### DIRECTIVE
Look over the lines below. Report each one that includes the string "Python".

### RECORDS FOR THE EXERCISE
▬▬▬▬▬▬
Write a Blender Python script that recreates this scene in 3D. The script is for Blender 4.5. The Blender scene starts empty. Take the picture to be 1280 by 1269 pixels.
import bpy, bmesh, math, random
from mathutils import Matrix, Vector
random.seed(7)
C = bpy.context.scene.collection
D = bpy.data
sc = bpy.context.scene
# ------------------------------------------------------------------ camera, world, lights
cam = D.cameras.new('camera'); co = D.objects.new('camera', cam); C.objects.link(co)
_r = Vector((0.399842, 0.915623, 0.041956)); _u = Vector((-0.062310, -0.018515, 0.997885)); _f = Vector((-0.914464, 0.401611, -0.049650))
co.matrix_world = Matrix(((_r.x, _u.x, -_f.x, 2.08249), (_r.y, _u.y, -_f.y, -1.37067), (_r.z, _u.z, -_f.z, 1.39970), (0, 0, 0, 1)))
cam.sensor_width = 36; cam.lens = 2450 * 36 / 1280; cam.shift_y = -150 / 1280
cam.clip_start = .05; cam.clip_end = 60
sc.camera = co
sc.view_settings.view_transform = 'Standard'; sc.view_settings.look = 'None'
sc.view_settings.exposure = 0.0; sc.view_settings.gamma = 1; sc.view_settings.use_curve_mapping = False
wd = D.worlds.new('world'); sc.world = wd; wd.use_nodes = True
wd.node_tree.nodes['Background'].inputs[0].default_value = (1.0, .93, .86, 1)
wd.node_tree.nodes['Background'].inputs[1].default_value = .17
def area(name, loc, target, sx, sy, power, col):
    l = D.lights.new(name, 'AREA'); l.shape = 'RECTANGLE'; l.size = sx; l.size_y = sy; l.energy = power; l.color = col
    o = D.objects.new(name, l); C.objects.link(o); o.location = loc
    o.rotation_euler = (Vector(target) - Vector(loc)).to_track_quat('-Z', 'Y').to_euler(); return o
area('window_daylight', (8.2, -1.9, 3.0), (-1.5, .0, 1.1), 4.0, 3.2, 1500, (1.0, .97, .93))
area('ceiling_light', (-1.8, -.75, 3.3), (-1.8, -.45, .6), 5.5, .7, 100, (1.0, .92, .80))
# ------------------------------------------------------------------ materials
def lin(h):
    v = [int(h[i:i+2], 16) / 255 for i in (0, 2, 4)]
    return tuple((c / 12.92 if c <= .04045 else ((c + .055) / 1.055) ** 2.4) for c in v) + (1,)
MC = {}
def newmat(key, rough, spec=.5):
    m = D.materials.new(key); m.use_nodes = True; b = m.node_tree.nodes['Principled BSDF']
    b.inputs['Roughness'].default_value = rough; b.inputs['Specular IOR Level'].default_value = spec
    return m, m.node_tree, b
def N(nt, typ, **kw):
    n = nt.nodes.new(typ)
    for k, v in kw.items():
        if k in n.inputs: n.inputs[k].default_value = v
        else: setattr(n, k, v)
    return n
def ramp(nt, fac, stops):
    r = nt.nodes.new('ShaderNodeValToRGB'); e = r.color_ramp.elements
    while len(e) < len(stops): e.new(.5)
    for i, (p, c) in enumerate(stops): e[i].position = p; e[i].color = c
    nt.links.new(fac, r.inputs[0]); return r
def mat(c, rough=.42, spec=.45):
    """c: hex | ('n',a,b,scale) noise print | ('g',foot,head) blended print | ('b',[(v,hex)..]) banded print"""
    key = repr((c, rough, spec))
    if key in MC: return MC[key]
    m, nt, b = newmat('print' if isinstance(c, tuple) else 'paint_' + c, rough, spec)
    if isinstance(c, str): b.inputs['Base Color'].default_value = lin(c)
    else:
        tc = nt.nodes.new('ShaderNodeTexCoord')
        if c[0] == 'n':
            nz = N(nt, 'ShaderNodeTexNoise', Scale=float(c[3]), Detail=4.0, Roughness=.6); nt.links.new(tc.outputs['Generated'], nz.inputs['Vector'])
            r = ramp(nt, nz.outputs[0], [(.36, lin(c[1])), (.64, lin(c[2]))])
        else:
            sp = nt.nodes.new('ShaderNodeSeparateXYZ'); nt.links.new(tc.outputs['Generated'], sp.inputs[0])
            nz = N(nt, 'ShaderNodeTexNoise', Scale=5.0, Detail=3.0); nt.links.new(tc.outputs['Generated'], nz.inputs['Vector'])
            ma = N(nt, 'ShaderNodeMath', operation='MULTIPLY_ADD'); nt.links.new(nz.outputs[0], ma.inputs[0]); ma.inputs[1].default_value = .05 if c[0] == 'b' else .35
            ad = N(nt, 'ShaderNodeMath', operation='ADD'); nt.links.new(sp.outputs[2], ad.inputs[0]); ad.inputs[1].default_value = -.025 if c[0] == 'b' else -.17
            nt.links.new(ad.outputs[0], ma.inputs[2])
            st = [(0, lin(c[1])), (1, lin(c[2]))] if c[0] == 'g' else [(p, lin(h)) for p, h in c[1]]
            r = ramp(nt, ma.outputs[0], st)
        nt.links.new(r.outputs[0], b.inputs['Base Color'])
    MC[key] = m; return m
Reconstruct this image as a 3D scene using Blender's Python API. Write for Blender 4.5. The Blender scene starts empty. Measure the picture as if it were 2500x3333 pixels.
▬▬▬▬▬▬
### RIGHT ANSWER
Write a Blender Python script that recreates this scene in 3D. The script is for Blender 4.5. The Blender scene starts empty. Take the picture to be 1280 by 1269 pixels.
Reconstruct this image as a 3D scene using Blender's Python API. Write for Blender 4.5. The Blender scene starts empty. Measure the picture as if it were 2500x3333 pixels.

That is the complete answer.